The diffraction cone for exclusive vector meson production in deep inelastic scattering
J. Nemchik, N. N. Nikolaev, E. Predazzi, B. G. Zakharov, V. R. Zoller
TL;DR
This work develops a color-dipole gBFKL framework to describe exclusive diffractive vector-meson production in deep inelastic scattering, linking the amplitude to the dipole cross section $\sigma(\xi,r)$ and the gluon content of the proton.
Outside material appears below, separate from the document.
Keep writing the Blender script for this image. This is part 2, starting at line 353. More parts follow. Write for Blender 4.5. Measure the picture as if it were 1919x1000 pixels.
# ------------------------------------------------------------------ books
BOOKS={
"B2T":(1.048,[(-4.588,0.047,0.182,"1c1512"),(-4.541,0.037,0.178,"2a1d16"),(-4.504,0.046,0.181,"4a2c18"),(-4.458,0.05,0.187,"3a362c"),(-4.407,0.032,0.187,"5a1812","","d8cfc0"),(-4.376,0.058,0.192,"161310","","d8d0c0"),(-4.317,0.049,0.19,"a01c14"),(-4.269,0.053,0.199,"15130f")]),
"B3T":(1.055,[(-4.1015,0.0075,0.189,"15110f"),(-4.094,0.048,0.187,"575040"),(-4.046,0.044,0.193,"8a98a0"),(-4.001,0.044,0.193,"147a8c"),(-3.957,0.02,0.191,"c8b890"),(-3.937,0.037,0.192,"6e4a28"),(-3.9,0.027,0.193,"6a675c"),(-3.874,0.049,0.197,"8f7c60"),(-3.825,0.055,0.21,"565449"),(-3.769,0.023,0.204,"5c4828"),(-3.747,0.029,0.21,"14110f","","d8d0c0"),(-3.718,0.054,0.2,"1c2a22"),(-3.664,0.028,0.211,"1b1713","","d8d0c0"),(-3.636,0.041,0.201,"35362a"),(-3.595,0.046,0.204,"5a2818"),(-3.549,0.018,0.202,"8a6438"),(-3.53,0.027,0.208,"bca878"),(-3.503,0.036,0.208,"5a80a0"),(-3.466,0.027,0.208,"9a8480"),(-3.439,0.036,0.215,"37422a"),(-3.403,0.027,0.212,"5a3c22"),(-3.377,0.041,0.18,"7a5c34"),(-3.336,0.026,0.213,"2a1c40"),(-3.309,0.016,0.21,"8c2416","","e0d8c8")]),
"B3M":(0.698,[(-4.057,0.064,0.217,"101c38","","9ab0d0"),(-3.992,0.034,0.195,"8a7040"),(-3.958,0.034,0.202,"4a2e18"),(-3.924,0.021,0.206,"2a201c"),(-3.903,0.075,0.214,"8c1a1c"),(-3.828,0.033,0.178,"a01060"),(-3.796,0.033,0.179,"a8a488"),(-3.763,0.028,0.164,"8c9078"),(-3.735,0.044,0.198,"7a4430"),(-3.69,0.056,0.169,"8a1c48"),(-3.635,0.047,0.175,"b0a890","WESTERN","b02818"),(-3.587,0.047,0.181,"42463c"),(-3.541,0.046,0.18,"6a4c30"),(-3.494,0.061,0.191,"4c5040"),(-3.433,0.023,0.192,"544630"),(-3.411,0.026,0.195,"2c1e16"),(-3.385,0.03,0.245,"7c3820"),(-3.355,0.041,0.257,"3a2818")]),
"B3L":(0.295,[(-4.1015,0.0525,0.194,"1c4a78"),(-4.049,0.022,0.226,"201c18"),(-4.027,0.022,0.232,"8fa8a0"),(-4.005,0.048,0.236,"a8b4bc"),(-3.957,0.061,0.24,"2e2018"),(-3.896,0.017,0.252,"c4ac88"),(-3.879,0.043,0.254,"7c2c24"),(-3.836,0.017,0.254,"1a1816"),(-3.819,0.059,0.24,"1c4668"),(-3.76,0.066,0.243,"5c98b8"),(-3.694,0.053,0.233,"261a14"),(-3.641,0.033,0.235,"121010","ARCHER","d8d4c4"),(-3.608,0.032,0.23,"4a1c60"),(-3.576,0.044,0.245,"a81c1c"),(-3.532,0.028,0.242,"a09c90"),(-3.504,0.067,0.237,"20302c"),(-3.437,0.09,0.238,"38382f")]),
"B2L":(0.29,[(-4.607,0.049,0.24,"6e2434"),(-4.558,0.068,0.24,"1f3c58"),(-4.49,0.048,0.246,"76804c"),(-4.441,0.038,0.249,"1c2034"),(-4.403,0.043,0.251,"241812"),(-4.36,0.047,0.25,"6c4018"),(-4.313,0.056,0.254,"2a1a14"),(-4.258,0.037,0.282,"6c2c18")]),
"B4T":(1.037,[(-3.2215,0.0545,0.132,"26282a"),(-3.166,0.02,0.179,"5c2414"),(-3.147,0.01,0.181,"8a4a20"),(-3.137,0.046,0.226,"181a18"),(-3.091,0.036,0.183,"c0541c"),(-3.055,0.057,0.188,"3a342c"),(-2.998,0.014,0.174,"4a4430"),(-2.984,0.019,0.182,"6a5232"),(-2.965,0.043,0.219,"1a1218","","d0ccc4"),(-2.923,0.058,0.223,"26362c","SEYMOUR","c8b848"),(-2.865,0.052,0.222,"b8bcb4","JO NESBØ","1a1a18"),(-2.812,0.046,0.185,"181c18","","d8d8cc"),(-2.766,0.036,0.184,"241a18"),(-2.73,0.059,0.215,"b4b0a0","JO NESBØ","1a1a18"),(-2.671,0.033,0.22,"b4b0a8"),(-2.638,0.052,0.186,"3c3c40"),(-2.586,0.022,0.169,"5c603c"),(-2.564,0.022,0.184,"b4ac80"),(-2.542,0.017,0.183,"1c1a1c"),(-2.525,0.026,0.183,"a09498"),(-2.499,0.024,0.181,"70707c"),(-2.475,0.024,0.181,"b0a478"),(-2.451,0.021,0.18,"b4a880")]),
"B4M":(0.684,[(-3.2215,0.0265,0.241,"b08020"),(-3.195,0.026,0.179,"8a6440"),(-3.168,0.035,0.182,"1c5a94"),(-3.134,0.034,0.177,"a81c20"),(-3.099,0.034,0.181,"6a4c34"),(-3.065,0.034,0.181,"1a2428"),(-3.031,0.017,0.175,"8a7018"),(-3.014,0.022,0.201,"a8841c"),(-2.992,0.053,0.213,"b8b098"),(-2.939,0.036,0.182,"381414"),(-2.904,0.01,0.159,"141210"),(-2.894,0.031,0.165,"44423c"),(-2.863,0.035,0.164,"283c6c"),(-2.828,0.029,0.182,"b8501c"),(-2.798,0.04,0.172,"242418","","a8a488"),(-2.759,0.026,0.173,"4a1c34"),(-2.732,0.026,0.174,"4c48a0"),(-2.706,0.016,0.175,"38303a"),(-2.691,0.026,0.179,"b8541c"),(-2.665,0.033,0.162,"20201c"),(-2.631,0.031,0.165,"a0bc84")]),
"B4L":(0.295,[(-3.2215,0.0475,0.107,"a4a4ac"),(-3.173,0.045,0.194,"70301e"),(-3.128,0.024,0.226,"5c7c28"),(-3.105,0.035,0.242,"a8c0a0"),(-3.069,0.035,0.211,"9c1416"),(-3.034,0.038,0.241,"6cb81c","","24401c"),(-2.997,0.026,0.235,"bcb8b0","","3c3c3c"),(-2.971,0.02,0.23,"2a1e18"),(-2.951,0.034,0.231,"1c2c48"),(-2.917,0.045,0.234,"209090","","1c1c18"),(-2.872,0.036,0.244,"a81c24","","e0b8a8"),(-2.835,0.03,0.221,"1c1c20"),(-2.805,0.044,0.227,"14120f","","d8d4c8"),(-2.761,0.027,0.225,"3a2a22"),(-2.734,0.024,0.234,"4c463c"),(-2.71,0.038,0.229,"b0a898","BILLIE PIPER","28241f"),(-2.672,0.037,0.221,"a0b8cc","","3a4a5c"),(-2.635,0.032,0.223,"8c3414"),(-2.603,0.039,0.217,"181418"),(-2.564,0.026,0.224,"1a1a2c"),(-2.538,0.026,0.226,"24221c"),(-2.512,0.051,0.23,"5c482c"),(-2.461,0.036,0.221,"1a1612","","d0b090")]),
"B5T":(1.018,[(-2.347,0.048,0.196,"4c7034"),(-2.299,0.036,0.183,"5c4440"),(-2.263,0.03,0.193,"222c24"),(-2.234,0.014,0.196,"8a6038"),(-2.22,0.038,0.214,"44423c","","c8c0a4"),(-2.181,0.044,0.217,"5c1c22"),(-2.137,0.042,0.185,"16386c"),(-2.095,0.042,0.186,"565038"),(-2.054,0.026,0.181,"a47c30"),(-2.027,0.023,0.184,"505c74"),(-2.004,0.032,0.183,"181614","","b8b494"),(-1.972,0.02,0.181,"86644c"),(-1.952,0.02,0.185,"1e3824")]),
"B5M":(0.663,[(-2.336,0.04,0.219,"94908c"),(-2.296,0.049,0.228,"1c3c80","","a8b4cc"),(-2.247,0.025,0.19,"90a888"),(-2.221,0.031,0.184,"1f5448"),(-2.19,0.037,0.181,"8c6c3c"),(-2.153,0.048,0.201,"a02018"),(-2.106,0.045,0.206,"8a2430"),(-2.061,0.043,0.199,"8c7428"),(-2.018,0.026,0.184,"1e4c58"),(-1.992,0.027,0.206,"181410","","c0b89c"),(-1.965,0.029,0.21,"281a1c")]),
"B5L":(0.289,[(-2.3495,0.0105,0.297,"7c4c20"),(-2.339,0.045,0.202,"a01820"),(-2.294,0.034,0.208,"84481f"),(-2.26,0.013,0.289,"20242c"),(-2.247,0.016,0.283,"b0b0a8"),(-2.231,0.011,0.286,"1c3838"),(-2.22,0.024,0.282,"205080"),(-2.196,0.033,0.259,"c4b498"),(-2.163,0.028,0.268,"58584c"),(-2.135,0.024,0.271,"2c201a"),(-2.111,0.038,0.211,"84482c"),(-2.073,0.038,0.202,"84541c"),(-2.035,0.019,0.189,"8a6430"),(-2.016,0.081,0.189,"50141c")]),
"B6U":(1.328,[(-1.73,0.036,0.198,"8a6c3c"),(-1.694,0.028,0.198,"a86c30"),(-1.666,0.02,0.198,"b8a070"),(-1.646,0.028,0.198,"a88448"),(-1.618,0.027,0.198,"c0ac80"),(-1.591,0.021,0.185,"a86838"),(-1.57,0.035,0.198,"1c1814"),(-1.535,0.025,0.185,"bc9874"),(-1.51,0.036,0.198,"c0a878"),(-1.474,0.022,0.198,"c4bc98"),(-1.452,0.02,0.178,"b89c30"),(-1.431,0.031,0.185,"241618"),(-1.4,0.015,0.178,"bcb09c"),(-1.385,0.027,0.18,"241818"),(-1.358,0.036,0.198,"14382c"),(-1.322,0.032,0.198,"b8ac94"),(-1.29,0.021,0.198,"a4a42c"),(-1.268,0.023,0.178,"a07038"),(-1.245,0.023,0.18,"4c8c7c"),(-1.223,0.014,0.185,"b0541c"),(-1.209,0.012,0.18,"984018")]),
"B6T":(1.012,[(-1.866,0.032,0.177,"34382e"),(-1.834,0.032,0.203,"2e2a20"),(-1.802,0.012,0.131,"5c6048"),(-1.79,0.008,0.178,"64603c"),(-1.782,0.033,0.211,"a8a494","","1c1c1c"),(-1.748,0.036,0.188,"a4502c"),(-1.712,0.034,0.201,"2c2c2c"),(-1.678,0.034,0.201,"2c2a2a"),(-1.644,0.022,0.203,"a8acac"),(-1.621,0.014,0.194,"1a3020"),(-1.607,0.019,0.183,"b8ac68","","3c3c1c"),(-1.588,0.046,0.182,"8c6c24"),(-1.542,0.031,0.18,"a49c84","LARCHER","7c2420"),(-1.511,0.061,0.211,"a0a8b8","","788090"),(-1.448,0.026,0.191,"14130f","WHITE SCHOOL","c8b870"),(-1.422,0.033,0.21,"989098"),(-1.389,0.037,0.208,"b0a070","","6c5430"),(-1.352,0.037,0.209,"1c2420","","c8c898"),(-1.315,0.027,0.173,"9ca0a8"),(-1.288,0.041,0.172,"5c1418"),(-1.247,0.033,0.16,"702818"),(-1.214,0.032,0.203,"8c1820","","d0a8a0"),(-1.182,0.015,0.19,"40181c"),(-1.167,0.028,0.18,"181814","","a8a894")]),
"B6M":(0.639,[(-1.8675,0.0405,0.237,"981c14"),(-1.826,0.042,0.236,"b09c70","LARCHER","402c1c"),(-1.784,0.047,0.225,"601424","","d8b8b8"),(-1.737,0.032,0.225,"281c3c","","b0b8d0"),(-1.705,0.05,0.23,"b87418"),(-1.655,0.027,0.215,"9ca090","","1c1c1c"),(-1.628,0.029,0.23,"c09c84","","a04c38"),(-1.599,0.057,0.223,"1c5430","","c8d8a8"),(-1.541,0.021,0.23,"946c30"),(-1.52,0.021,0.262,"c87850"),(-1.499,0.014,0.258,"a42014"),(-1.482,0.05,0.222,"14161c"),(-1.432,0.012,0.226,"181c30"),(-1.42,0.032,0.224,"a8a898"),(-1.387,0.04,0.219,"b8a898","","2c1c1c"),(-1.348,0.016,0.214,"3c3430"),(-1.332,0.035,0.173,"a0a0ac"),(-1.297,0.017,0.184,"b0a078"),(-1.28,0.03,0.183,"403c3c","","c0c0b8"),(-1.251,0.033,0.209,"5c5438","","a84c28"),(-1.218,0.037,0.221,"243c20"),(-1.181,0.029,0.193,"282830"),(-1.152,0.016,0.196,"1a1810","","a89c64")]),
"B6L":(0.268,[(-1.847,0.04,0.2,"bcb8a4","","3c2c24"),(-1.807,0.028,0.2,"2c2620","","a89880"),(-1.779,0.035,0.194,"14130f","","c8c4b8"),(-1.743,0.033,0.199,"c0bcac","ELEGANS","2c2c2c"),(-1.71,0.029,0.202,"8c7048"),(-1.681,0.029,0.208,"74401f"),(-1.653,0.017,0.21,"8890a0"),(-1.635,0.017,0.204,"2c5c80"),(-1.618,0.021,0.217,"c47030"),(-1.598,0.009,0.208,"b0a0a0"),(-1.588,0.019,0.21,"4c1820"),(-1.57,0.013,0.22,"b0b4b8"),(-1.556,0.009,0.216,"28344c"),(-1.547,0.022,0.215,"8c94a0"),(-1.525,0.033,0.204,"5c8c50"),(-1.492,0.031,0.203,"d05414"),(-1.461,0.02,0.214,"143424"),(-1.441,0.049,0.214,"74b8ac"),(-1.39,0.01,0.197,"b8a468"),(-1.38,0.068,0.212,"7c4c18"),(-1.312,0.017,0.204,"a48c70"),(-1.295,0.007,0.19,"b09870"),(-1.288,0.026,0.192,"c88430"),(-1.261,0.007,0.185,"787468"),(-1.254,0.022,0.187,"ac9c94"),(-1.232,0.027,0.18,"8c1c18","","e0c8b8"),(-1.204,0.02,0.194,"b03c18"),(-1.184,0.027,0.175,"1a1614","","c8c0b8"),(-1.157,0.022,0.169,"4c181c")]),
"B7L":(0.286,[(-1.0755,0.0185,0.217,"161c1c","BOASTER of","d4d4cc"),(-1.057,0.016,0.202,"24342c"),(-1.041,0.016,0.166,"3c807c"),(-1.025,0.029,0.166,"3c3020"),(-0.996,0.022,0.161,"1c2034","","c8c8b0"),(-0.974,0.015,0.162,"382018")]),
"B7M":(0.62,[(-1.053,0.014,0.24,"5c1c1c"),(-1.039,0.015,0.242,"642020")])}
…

It predicts substantial diffraction-cone shrinkage with energy due to the running, non-Scale-invariant gBFKL dynamics, and introduces the scanning phenomenon where the effective dipole size is controlled by $Q^{2}$ via $r_S \sim A/\sqrt{m_V^{2}+Q^{2}}$, causing the diffraction slope to decrease with $Q^{2}$ and to exhibit approximate flavor independence in the scaling variable $Q^{2}+m_V^{2}$. The paper further analyzes the soft-hard decomposition, the role of a soft pomeron, and the node effect for radially excited $2S$ states, forecasting the striking result $B(\gamma^{*}\rightarrow 2S) < B(\gamma^{*}\rightarrow 1S)$ in certain regimes. These predictions enable stringent tests against HERA and fixed-target data and provide a framework for extracting the gluon distribution at small $x$ while clarifying the interplay between soft and hard QCD dynamics in diffractive processes.
Abstract
We develop the color dipole gBFKL phenomenology of a diffraction cone for photo- and electroproduction $γ^{*}N \to VN$ of heavy vector mesons (charmonium & bottonium) at HERA and in fixed target experiments. We predict a substantial shrinkage of the diffraction cone from the CERN/FNAL to the HERA range of c.m.s. energy $W$. The $Q^{2}$-controlled selectivity to the color dipole size (scanning phenomenon) is shown to lead to a decrease of the diffraction slope with $Q^{2}$ (which is supported by the available experimental data). We predict an approximate flavor independence of the diffraction slope in the scaling variable $Q^{2}+m_{V}^{2}$. For diffractive production of the radially excited $2S$ states ($Ψ',Υ'$) the counterintuitive inequality of diffraction slopes $B(2S) \lsim B(1S)$ is predicted, which defies the common wisdom that diffraction slopes are larger for reactions with larger size particles.